Seit 1984 wird Hof Sackern biodynamisch bewirtschaftet. Klein ist der Hof mit seinen knapp fünfzig Hektar Land, meist werden Bauernhöfe dieser Größe im Nebenerwerb betrieben. Auf Hof Sackern hingegen leben derzeit 14 Erwachsene und 12 Kinder von dem, was hier wächst und üppig gedeiht. Wenn Stefan König, einer der sieben Gesellschafterinnen und Gesellschafter, mit dem Traktor vom Feld zurück auf den Hof kommt, überlegt er oft voller Staunen, was gerade alles gleichzeitig passiert: Tiere werden versorgt, der Lieferwagen wird beladen, Gemüse geputzt, im Hofladen ist reger Betrieb, eine Lieferung Saatgut trifft ein, im Haupthaus wird für alle gekocht, der Mechaniker repariert ein Getriebe, eine Schulklasse ist zu Besuch. Ein lebendiges Wuseln: „Fantastisch!“

Aus Freude an der Vielfalt

Eine Idee von einem nicht auf „größer, schneller, mehr“ bezogenen Wachsen geben auf Hof Sackern die außergewöhnliche Vielfalt der landwirtschaftlichen Erzeugnisse vom Acker bis hin zu den Tieren und die verschiedenen Veredelungs- und Verarbeitungsstufen, die auf dem Hof stattfinden: Ob Brotbacken, Jungpflanzenaufzucht oder die Herstellung der Biodynamischen Präparate – so viele Arbeitsschritte wie möglich führen die drei Bäuerinnen und vier Bauern selbst aus, gemeinsam mit fünf Angestellten, drei Auszubildenden und etlichen Helfer*innen. Ihre landwirtschaftlichen Erzeugnisse, ob Kartoffeln, Gemüse, Milchund Fleischprodukte, Obst oder Eier, vermarktet die Hofgemeinschaft direkt, im eigenen Hofladen oder per Abokiste, von denen wöchentlich 300 individuell bestückt und ausgeliefert werden. Das Getreide – Weizen, Roggen, Dinkel – verwandelt die Hofbäckerei in ein breites Sortiment an Backwaren, vom 1,5-Kilo-Laib Brot bis zum Apfelkuchen.
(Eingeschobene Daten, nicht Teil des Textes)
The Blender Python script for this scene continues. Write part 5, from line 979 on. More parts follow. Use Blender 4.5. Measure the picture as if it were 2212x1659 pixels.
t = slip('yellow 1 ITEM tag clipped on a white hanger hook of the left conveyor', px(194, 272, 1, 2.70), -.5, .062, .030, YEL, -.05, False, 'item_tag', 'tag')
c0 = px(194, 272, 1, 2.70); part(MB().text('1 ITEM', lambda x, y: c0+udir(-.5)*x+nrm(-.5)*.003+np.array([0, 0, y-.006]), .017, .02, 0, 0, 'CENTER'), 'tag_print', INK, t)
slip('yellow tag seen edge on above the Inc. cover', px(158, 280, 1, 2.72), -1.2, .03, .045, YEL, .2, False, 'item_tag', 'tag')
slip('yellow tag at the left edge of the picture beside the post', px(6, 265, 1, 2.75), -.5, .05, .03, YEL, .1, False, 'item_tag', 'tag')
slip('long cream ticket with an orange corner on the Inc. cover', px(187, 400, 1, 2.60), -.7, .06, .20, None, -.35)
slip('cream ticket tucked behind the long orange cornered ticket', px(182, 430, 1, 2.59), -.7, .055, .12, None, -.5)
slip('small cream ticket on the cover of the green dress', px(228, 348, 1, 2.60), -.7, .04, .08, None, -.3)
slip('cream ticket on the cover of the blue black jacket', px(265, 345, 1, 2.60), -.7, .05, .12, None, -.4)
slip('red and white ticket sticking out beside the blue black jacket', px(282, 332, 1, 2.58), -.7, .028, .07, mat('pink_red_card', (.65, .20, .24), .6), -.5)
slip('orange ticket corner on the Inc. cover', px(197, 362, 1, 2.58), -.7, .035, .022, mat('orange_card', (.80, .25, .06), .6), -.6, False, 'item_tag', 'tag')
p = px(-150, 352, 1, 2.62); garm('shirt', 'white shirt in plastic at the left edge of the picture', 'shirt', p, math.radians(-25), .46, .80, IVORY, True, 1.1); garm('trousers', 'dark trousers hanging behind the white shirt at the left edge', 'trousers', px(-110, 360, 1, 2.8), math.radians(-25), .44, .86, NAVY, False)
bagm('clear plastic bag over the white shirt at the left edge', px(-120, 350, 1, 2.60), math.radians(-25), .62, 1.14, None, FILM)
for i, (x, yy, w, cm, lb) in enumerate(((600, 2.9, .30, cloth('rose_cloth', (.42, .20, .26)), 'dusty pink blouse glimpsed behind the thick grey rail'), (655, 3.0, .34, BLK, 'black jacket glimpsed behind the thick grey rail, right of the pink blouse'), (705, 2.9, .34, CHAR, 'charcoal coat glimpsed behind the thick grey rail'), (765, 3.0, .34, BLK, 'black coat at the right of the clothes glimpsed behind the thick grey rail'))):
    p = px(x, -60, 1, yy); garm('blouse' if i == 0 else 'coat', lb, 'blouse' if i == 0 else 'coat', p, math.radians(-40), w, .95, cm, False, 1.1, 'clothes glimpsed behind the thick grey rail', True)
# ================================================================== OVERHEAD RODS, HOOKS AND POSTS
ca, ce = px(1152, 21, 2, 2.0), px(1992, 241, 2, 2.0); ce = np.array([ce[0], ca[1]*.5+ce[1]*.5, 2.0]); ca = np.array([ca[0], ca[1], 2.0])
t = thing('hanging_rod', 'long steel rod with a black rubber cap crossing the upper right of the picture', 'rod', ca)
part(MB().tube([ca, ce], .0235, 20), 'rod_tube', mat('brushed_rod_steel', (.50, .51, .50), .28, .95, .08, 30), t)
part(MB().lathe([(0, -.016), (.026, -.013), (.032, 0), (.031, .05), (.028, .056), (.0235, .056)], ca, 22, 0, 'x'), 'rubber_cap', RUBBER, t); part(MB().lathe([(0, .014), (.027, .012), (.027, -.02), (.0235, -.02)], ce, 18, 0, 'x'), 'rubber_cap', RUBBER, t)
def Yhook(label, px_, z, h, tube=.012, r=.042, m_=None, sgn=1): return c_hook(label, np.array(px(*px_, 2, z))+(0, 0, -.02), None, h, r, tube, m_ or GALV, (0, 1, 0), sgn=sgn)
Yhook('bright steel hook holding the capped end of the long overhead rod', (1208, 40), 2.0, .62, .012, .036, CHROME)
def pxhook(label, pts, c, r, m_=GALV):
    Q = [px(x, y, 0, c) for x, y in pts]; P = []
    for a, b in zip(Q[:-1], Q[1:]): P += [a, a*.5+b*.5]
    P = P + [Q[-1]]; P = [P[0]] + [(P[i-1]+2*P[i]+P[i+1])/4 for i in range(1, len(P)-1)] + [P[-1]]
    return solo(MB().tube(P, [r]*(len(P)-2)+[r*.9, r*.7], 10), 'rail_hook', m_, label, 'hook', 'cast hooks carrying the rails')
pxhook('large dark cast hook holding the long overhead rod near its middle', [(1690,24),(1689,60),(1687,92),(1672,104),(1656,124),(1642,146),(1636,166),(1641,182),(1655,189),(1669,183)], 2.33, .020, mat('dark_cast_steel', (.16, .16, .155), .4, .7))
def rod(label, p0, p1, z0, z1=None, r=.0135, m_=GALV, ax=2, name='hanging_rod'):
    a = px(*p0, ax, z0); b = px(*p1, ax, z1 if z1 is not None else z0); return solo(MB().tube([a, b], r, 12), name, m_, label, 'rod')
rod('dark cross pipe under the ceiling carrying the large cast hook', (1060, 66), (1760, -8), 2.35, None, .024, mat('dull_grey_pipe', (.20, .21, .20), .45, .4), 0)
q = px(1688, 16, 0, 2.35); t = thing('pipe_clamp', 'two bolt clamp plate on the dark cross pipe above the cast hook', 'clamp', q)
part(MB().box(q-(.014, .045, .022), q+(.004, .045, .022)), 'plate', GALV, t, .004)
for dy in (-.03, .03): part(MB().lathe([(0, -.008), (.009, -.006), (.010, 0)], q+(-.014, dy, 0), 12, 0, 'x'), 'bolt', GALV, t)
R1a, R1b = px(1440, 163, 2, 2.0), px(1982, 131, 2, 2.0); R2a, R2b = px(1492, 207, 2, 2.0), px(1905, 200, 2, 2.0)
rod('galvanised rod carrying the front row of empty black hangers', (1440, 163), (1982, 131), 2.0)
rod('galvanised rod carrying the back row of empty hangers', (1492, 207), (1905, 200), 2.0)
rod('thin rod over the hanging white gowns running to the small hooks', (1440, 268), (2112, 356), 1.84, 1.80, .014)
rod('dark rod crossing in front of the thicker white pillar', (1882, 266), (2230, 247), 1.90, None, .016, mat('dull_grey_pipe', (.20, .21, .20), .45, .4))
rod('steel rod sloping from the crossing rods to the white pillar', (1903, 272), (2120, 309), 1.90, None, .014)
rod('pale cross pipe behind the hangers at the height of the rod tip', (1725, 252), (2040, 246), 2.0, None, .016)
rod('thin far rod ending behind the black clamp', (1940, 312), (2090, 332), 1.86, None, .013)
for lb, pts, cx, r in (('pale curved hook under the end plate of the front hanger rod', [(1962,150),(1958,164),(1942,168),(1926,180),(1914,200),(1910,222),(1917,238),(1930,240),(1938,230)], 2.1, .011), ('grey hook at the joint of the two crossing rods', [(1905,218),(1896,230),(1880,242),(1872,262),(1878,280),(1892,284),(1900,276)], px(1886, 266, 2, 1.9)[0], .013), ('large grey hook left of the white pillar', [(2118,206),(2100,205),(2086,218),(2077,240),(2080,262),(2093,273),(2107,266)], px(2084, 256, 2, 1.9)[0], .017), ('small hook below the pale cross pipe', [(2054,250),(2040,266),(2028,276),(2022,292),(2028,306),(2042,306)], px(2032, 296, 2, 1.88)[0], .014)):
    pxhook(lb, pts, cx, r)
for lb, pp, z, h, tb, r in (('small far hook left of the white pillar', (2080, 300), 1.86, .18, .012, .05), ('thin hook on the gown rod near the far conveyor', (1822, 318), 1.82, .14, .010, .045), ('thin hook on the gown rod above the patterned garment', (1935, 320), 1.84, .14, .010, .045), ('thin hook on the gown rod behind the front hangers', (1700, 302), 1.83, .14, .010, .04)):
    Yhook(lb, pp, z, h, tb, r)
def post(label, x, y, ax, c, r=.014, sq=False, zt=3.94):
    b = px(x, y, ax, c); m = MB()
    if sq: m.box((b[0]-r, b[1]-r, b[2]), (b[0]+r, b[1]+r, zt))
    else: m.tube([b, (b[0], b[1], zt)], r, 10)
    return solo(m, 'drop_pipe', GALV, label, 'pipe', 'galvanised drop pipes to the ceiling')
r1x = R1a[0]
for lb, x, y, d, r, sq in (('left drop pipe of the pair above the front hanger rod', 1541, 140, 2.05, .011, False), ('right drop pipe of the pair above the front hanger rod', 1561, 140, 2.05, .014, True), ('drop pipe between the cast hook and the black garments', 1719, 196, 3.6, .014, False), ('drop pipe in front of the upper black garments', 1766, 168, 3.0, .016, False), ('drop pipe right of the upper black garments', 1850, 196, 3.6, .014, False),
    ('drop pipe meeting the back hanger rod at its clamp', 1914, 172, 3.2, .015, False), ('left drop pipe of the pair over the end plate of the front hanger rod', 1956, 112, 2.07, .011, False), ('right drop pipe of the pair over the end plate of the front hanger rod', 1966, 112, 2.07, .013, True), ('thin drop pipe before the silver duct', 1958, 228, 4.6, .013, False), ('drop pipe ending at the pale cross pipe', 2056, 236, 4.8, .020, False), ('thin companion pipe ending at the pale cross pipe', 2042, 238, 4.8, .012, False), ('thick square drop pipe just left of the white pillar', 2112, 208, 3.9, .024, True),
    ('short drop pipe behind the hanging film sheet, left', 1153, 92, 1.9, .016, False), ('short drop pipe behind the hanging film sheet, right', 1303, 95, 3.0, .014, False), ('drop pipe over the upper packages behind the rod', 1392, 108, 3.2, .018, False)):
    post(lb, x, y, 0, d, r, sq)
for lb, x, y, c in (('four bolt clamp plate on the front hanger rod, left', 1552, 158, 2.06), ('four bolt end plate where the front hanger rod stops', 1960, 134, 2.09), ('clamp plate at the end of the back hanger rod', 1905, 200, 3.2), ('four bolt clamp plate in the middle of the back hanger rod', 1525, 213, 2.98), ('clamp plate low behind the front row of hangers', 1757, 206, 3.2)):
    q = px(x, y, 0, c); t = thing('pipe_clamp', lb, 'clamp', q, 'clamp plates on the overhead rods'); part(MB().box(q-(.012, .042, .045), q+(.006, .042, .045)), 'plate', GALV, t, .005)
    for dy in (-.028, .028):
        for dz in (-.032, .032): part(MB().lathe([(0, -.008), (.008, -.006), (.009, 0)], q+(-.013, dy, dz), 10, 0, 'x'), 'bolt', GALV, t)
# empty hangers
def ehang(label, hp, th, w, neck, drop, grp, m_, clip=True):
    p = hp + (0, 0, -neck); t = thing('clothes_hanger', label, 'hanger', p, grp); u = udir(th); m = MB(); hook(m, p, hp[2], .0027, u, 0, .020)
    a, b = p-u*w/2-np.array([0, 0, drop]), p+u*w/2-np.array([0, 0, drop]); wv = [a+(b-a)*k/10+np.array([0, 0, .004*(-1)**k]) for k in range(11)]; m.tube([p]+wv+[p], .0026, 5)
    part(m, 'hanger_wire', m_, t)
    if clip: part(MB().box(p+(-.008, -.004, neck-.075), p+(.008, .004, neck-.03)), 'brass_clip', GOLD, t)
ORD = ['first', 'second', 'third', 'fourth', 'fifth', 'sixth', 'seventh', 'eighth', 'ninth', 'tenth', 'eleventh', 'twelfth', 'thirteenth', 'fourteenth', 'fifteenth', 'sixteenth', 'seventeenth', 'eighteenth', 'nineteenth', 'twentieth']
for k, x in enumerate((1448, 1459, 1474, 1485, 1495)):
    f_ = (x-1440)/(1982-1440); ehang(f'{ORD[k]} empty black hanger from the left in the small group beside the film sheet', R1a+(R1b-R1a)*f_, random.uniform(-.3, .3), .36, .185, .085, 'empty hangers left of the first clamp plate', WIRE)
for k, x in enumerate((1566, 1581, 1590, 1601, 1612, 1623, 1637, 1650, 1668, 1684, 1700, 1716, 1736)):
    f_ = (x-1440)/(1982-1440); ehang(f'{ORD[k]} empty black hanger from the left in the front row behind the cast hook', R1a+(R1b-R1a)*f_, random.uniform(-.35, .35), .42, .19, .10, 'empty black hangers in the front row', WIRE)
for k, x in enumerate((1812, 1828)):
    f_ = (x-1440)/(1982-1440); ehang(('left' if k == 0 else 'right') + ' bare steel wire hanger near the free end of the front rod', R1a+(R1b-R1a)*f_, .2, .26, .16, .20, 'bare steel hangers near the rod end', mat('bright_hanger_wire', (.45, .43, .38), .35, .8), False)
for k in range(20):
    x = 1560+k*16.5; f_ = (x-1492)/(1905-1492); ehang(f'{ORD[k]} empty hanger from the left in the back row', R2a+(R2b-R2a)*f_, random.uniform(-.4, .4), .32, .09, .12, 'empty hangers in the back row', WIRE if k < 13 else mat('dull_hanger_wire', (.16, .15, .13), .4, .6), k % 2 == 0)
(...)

Fleisch wird zu Wurst, geschlachtet zwar auswärts, aber auf dem Hof geräuchert und verpackt. Neben Kuhmilchprodukten gibt es schon lange auch Ziegenmilch und -käse. „Man kann nur die wichtigsten Gemüsearten anbauen oder zu den jetzt 35 Sorten auch noch ein paar dazunehmen“, beschreibt Stefan König die auf Hof Sackern gehegte Idee des Wachstums. Vergleichen lasse sich das mit der Kupferkristallisation, bei der ein Kristall sich immer weiter verästelt und komplexer wird, ohne dabei größer zu werden. „Bei jeder einzelnen Gemüsekultur könnte man denken: Das lohnt sich ja eigentlich nicht. Aber zusammen ergibt das eine schöne Vielfalt.“

Freiraum für Entfaltung

Begründet liegt der Reichtum der Produktpalette in den Leidenschaften und Neigungen der am Hof beteiligten Menschen: „Hier gibt es den Freiraum für die Entfal tung“, erzählt Stefan König. „Und mit jeder neuen Person auf dem Hof kommt eine neue Qualität hinzu.“ Lebendige Veränderung ist dem Hofkosmos eingeschrieben: Sara Burri etwa hatte Lust, die Hofgäste zu bewirten, die nach dem Einkauf im Laden gerne etwas Zeit auf dem geschützt zwischen alten Eichen liegenden Hofgelände verbringen oder gemeinsam mit ihren Kindern die Ställe besuchen wollen. Mit wenig mehr als einer Espressomaschine baute Sara Burri einen kleinen Cafébetrieb auf. Weil es zur Zeit noch keine freien Räumlichkeiten gibt, sitzen die Besucher*innen von Frühling bis Herbst im Freien und im Winter in einer ehemaligen Abkalbebucht im Kuhstall, wo an Weihnachten auch das Krippenspiel stattfindet. Eine pragmatische Entscheidung, die aber zur besonderen Atmosphäre auf Hof Sackern beiträgt. „Das ist ein ganz alter Ort, der eine Menge Geistigkeit in sich trägt“, beschreibt Christine Noetzel ihren Lebensort. Als Bäckerin und Gesellschafterin ist sie mit ihrem Mann Frank Noetzel, der sich um die Vermarktung und den Laden kümmert, seit 26 Jahren Teil der Gemeinschaft auf dem Hof. Bewirtschaftet wurde das Land hier wohl schon im Mittelalter. „Das spürt man“, ist sich Christine Noetzel gewiss.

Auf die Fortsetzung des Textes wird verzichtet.